━━ Provided data
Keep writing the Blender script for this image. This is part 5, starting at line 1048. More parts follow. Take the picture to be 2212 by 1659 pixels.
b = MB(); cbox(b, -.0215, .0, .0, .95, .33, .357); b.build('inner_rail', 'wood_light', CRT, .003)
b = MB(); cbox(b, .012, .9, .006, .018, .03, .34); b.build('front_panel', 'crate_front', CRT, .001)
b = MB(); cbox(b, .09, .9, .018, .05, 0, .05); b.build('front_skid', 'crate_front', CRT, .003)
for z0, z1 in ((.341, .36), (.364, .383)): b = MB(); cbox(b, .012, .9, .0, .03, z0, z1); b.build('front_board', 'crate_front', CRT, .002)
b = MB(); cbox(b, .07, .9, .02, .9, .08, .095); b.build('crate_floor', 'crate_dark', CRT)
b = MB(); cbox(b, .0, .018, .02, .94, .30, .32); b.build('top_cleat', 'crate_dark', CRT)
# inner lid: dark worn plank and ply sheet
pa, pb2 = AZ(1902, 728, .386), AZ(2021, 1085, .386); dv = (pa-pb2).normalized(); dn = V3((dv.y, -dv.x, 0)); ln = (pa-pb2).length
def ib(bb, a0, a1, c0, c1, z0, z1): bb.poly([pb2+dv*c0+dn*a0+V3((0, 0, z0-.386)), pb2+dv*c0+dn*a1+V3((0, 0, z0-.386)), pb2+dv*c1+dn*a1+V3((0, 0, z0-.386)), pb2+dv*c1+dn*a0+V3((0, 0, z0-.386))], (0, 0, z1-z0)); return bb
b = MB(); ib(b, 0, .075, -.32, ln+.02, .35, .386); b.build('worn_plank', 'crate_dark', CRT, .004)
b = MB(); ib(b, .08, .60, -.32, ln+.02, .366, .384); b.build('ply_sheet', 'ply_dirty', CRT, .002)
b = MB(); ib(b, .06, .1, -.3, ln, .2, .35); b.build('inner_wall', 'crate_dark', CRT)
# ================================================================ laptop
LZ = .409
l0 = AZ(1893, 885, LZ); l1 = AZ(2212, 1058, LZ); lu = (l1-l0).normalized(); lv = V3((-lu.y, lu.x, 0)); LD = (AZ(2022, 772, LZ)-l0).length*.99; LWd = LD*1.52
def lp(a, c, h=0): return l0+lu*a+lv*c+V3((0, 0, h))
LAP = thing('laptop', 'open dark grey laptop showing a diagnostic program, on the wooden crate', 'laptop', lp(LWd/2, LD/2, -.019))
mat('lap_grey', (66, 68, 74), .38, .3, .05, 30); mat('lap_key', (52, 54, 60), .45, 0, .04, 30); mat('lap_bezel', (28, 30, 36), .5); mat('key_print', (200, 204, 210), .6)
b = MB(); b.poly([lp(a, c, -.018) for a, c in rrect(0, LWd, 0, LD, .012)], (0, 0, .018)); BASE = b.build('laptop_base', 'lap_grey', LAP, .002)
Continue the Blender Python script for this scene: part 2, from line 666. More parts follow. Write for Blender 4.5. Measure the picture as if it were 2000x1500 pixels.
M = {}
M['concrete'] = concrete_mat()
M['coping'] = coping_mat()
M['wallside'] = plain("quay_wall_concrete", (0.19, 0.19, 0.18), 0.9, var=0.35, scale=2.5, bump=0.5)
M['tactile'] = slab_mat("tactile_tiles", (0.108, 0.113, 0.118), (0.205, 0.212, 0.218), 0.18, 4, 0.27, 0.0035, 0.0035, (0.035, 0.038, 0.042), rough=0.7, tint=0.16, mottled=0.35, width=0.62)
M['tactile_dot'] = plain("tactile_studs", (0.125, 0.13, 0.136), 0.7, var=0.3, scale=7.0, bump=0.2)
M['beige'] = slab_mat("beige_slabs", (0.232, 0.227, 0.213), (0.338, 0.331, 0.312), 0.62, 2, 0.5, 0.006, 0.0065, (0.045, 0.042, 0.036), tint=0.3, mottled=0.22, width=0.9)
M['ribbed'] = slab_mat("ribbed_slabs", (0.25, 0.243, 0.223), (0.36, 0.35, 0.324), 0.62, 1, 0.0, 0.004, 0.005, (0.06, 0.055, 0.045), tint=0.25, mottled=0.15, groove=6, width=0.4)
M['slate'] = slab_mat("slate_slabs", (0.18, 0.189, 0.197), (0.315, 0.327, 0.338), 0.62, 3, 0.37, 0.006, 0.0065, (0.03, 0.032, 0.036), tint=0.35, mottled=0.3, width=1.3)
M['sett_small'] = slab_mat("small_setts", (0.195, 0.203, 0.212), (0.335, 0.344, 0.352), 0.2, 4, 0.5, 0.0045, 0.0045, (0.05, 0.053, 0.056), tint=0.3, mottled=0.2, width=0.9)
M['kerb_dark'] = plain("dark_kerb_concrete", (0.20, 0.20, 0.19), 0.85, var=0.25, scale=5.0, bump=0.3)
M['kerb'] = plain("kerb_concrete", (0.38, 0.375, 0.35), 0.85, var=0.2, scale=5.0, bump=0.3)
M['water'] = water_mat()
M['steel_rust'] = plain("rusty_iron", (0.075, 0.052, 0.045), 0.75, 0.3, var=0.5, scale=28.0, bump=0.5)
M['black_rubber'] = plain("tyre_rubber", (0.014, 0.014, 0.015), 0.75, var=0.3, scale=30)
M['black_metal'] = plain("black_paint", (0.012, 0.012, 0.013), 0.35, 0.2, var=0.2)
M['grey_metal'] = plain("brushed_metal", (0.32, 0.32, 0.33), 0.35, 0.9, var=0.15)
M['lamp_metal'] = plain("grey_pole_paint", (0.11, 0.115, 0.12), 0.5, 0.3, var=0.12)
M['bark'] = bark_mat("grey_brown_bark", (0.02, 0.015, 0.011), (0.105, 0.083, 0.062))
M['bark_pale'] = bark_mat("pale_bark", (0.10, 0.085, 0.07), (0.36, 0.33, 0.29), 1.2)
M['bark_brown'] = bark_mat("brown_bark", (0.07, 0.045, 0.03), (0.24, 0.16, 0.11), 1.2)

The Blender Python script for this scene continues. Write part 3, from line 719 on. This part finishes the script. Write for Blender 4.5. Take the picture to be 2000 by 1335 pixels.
━━━━
To be done: Check every line in the material above for the string "part", then give only the number of lines that have it.

Response for this exercise: 3